Thursday, September 15, 2005

If they're worried, Finn's doing something right!

Some guy just forwarded me an article that some other guy just forwarded him from the NCReporter online. The article by staff writer Dennis Coday, Too much focus on rubrics causes worry, is lamenting the fact that the bishop is insisting that we start following the rules and otherwise treating the Mass as belonging to the whole Church rather than just the liturgist in charge at one parish or another.

No time to comment on it fully this morning, but the first question that comes to mind is why in the heck do they need ELEVEN extraordinary ministers on a regular basis? I can see why he's balking at calling the ministers "extraordinary." Nothing extraordinary about it there. I've seen seen a single priest distribute Holy Communion to a full church that holds about 350 people in maybe 15 minutes (and it was in the old rite where he didn't just say "Body of Christ"; he said to each "Corpus Domini nostri Jesu Christi custodiat animam tuam in vitam aeternam. Amen.") Even if this guy's church seated 800, there's no justification whatsoever nearly a dozen lay ministers (except of course the furtherance of lay clericalism).

Oh, wait a minute he does say this:
...collect the ciboria for distribution of the bread and extra hosts from the tabernacle...

I get it now. What's all the fuss over bread? Ignoring our neighbors and instead worrying about crumbs and precious metals and whether we show a wafer proper reverence? In that case, Coday's right. It IS silly to make such a fuss over bread.

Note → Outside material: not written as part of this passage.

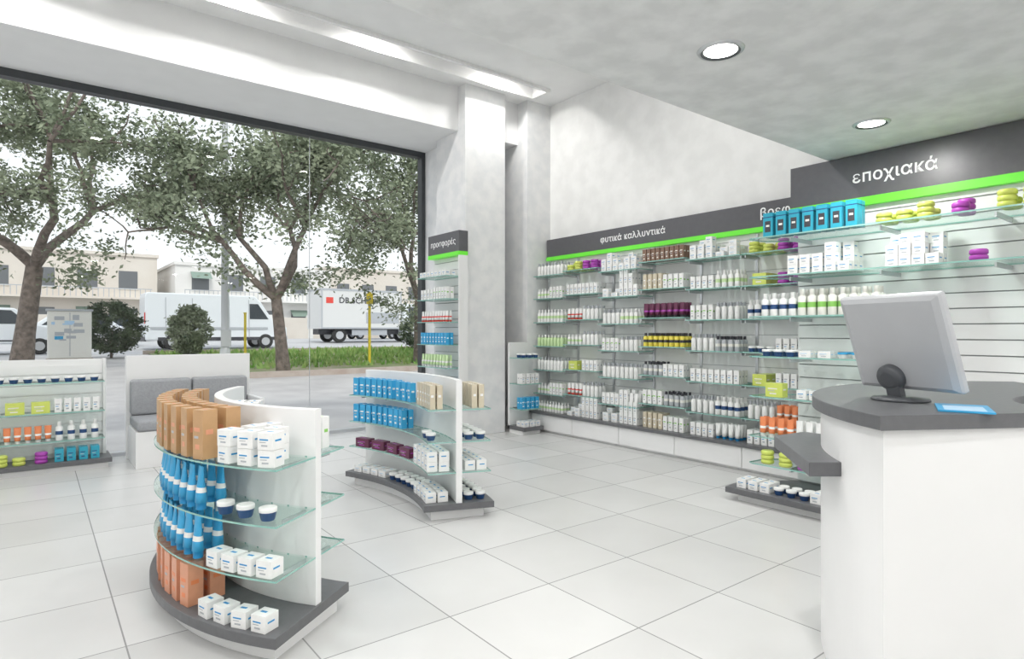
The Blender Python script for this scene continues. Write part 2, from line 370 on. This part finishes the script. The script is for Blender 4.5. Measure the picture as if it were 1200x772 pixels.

His quote of Berneir (whoever that is) also makes sense if it's only bread:
Berneir wrote that the Eucharist should be a communal experience and outward looking. It should be active if not down right activist. The Eucharist should drive us out into the world and to work building the kingdom of God, he wrote. "If we do not [do this work], our liturgies are empty." He wrote: A true Eucharist is never a passive, comforting moment alone with God, something which allows us to escape the cares and concerns of our everyday life. Eucharist is where all these cares and concerns come to a focus, and where we are asked to measure them against the standard lived by Jesus when he proclaimed for all to hear that the bread that he would give would provide life for the entire world.

I guess a liturgy without Christ present in the Most Blessed Sacrament and without congregational good vibrations WOULD be truly empty. I'll have to try to find out which parish this guy is from (although it's my policy, for now, not to name individual parishes or clerics below the rank of bishop here). But if I find out more I'll take this up again.